LSA-R.S. 22:1406, which addresses the issue of uninsured motorist coverage, states, in relevant part, under section D(1)(a)(i):

[T]he coverage required under this Subsection is not applicable when any insured named in the policy either rejects coverage, selects lower limits, or selects economic-only coverage, in the manner provided in Item D(1)(a)(ii) of this Subsection. (Emphasis provided).

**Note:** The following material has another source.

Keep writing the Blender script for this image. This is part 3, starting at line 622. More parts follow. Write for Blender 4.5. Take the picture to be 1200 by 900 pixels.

Progressive argues that under the language of section D(1)(a)(i), cited above, Billie Tucker, as an insured named on the policy, had the ability to validly sign the UM rejection form. The Tuckers insist, however, that the controlling portion of the statute, as it relates to this case, is found in section D(1)(a)(ii), which states that, "The prescribed form shall be provided by the insurer and signed by the named insured or his legal representative." (Emphasis added). The Tuckers argue that the named insured, Wayne Tucker, did not sign the UM rejection form, nor was Billie Tucker his legal representative.

In Bonnette v. Robles,[6] the Second Circuit addressed the issue of whether a named insured's spouse, was an "insured named in the policy" entitled to select lower limits of UM benefits, in spite of the fact that the policy did not designate her as a named insured. The Bonnette court held that under the statutory provision of LSA-R.S. 22:1406 D(1)(a)(i), Mrs. Bonnette was authorized to sign the UM waiver, since she qualified as "any insured *295 named in the policy".[7] The court further concluded that even had Ms. Bonnette signed only on her husband's behalf, she would be considered "his legal representative" under the provisions of LSA-R.S. 22:1406.[8]

In Dronet v. Safeway Insurance Co.,[9] the Third Circuit addressed the issue of whether a wife's "alleged forgery" of her husband's signature on a rejection form for uninsured motorist coverage rendered the rejection invalid. The court in Dronet concluded:

[E]ven assuming that Connie Dronet did sign the rejection on behalf of her husband, the UM rejection was still valid. La.-R.S. 22:1406 D(1)(a)(i) authorizes a rejection of UM coverage by "any insured named in the policy" provided such rejection is in writing. As Connie Dronet was a named insured, she had the ability to reject UM coverage in her own right. [Citations omitted].

The Tuckers assert, however, that exclusion agreements must be signed by the named insured, citing the case of Oliver v. Ste. Marie.[10]Oliver, however, is distinguishable because that case addressed the issue of named driver exclusions and the question of who may exclude members of a household from coverage. The statute relied upon by the court in Oliver, LSA-R.S. 32:900, also does not specifically address the proper form by which UM coverage can be rejected. Accordingly, we find the Third Circuit's holding in Oliver to be inapplicable to the present facts.

Based on the evidence presented by Progressive in support of its Motion for Summary Judgment, the trial court found that Billie Tucker expressed an intent to not receive UM coverage in the policy under which she was insured, and further fulfilled the statutory requirement to reject such coverage under LSA-R.S. 22:1406. For the foregoing reasons, we cannot say that the trial court's finding was in error. Therefore, the judgment of the trial court is affirmed.

AFFIRMED.

NOTES

[1] Bua v. Dressel, 96-79 (La.App. 5th Cir.5/28/96), 675 So. 2d 1191; writ denied, 96-1598 (La.9/27/96), 679 So. 2d 1348; citing Reynolds v. Select Properties, Ltd., 93-1480 (La.4/11/94), 634 So. 2d 1180.

[2] Tassin v. City of Westwego, 95-307 (La.App. 5th Cir.12/13/95), 665 So. 2d 1272.

[3] Rowley v. Loupe, 96-918 (La.App. 5th Cir.4/9/97), 694 So. 2d 1006.

[4] Id. at 1008.

[5] J.W. Rombach, Inc. v. Parish of Jefferson, 95-829 (La.App. 5th Cir.2/14/96), 670 So. 2d 1305.

[6] 32,191 (La.App. 2 Cir. 8/18/99), 740 So. 2d 261.

[7] Id. at 263.

[8] Id.

[9] 95-1471 (La.App. 3 Cir. 11/07/97), 703 So. 2d 97.

[10] 97-1469 (La.App. 3 Cir. 7/1/98), 715 So. 2d 722.